Today’s large enterprises face continuous disruption from fast moving startups entering their industries. We see this across cloud computing, telecommunications, workplace management, and more. Customers have evolved in this digital era, where high expectations of quality and rapid response times to deploy new propositions or improve their business operations are ever increasing. In order to meet this evolving customer demand, large B2B providers need to be able to develop innovative products in a quick time frame.

This ability to rapidly develop new products is an area where startups can sometimes gain an edge on large enterprises. That’s because they are more likely to leverage an agile methodology for their development cycles, allowing them to regularly test and pivot product ideas without much consequence. Enterprises usually have a significant brand reputation on the line, so they’re less likely to take risks on solutions that may not succeed in the market. However, it’s time for these large companies to take a page from the startup book and reevaluate the way they develop innovative products.

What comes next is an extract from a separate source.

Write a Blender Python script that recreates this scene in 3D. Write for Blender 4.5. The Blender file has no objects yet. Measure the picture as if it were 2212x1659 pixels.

Out with the Old, in with the Lean

Companies adopt numerous methodologies across divisions to ensure that employees work toward objectives and drive business growth and opportunity. Very often in larger organizations Waterfall project delivery is the go-to option. Waterfall is a sequential process where each action follows another and the next action cannot occur until the others before it are finished. This means that you do not see a potential product until the very end of the cycle.


The Waterfall technique is arguably the most efficient methodology when project vision is clear and little change is expected throughout the delivery. Where Waterfall falls short is in its ability to deal with rapid change, something that is likely to be present in abundance when companies are looking to discover and test the potential of new innovative ideas. With Waterfall, the team has clear step-by-step instructions on how to achieve their goal, which does not allow much room for people to make assumptions or take a risk where they may be wrong. When looking to drive innovation, teams need to have the flexibility to make broad assumptions that, in the end, may be wrong, but still open the door to new ideas. This is why development practices such as Waterfall prove to be cumbersome and inefficient in quickly developing ideas for innovative products.

This is where Lean Startup and Agile come into play. While Agile is routinely viewed as just a software development team methodology, organizations can actually adopt Agile techniques and Lean Startup principles in order to drive innovation and come up with potential industry-changing products.